Negotiating the payoff on a second mortgage

short sale tips

As an Orlando short sale realtor, negotiating the payoff on a second mortgage is something I  do on a day-to-day basis. I would say that at least half of the homeowners that visit our office have more than one mortgage. As a matter of fact, I’ve seen homeowners that have up to 3 mortgages on one piece of property.  The good news is, however, that in a short sale situation 2nd and 3rd lien holders don’t have much leverage if the property is being foreclosed on by the first mortgage holder. In this type of situation, the 1st mortgage holder is always first in line as far as who gets paid first if the property goes to public auction. The only exception to this rule is if there’s an IRS lien in which case they would get paid first. After the 1st mortgage gets paid then the other lien holders get paid according to what order the liens or mortgages are attached.

A short sale is when a lender agrees to the sale of a property for less than what’s owed on the property because there isn’t enough equity to cover the full amount of the payoff. At this point, the second mortgage basically becomes an unsecured debt.

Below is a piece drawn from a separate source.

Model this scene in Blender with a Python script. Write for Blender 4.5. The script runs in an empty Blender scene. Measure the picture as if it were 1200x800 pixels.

If the sale of the property won’t even cover the 1st mortgage payoff, there’s no way that any other lien holders will get paid.  When we are able to prove this to secondary lien holders, they are usually very eager to negotiate.  They know that they don’t have a leg to stand on and  if the property goes to foreclosure, or if the homeowner files for bankruptcy they won’t get a dime.

Once secondary mortgage holders realize there situation, it’s usually pretty easy get them to take a massive discount on what’s owed. Many times the 1st mortgage holder will only allow up to a certain amount to be paid the second mortgage holder or they won’t approve the deal. This is also a very powerful tool because when first mortgage holders have these guidelines in place, second mortgage holders have to either accept whatever the amount is or get nothing at all when the property goes to foreclosure. At this point, the burden of having to negotiate with secondary lien holders gets taken of the short sale realtor completely because the 1st mortgage holder will stick to their guidelines no matter what.

Many of my clients ask if we can negotiate their second mortgage balance with the loan being current. Unfortunately, in my experience of 8 years as an Orlando realtor, that has never been the case. The way they look at it is, if you’re still making the full payment why should they even entertain the idea of accepting less than the entire amount. I never, ever advise my clients to stop making their payment and I  never will. However, I do educate homeowners on the way that things work and most of the time they decide to stop making that payment. unfortunately, this is usually the only way to get their attention.

Why should you settle at all? There are several reasons why you should settle with second mortgage holders as opposed to just not addressing it at all. For one thing, these deficiencies can come back to haunt you in the future and cause damage to your credit. Also, many times the original mortgage holder will turn collection efforts over to a collection agency that uses much more aggressive tactics to collect the balance. Also, in short sale situation, you have no choice but to settle with the second or the sale will not go through, it’s as simple as that.